Taiwan May Become a Pawn in US-China Competition

In the Group of Seven post-summit statement the other day, a chapter on stability across the Taiwan Strait was included for the first time in history. Taiwan’s Democratic Progressive Party government was ecstatic, and the intention of the United States to join hands with its allies on the eve of the centennial of the founding of the Chinese Communist Party was obvious. As a matter of fact, in his July 1 speech, Chinese Communist Party President Xi Jinping mentioned the Taiwan issue, saying critically that foreign forces would “end up badly battered” if they tried to bully China. The new-Cold-War situation between the United States and China is taking shape, and Taiwan will become a pawn between the two powers.

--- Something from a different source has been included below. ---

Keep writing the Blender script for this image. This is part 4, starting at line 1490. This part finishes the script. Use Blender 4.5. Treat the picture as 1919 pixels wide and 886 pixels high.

Since the end of the Cold War, the so-called Taiwan issue between the U.S., China and Taiwan has generally shifted along with the relationship between the U.S. and the Chinese Communist Party. This time, under the strong operation of the Joe Biden administration, the Taiwan Strait has suddenly been elevated to a structural issue. Under such circumstances, tensions across the Taiwan Strait are inevitable. In the medium to long term, the situation in the Taiwan Strait is expected to deteriorate. Of course, then, will the economic development of Taiwan not be greatly affected?

Does Taiwan really wish to become a part of this structural tension? Has the DPP administration considered the cost of doing so? Once we enter into the structural tenseness of the front lines, Taiwan’s autonomy will decrease even further; unless there is a major conflict and a significant price to pay, there will be no turning back.

The Biden administration is trying to avoid criticism from Congress (especially the Republican Party) that it is “soft on China” and, at the same time, wants to show support for Taiwan against the Chinese Communist Party. But such support is a mistake.

In the medium to long term, the Biden administration’s move is a major detriment to peace and stability in the region. It will most certainly affect the two pillars of U.S. stability in the Taiwan Strait: strategic reassurance and deterrence.

First, a deterrent must be reasonable in order to have its intended effect; once you go beyond the scope of reasonable conditions, the deterrent no longer has any meaning. Since the DPP came to power, it has been walking a path of separation, and has been challenging the bottom line of the Chinese Communist Party. Under such circumstances, any international organization or country that continues to demand stability in the Taiwan Strait by means of deterrence will certainly be perceived by Beijing as spawning and supporting Taiwan’s independence. The question of whether or not the Chinese Communist Party will use force will no longer be the simple question of whether or not the cost of doing so is reasonable.

Secondly, the U.S. strategic reassurance in the Taiwan Strait has always been based on the one-China policy of not supporting Taiwan independence, not supporting “two Chinas,” and not supporting “one China, one Taiwan.” However, Biden has gone out of his way to raise the issue of peace and stability across the Taiwan Strait in the G-7 communiqué, and doing so is obviously a tacit drift toward the “one China, one Taiwan” stance. What we should now be concerned about is whether Beijing will take strong action.

In truth, before and after Xi’s July 1 speech on cross-strait issues, the U.S. had already given some thoughts to the issue, one of which was to reestablish the balance of strategic reassurance and deterrence with the Chinese Communist Party. Perhaps the recent talk of the Group of 20 summit in October involving a meeting between Biden and Xi will be more or less related to this matter.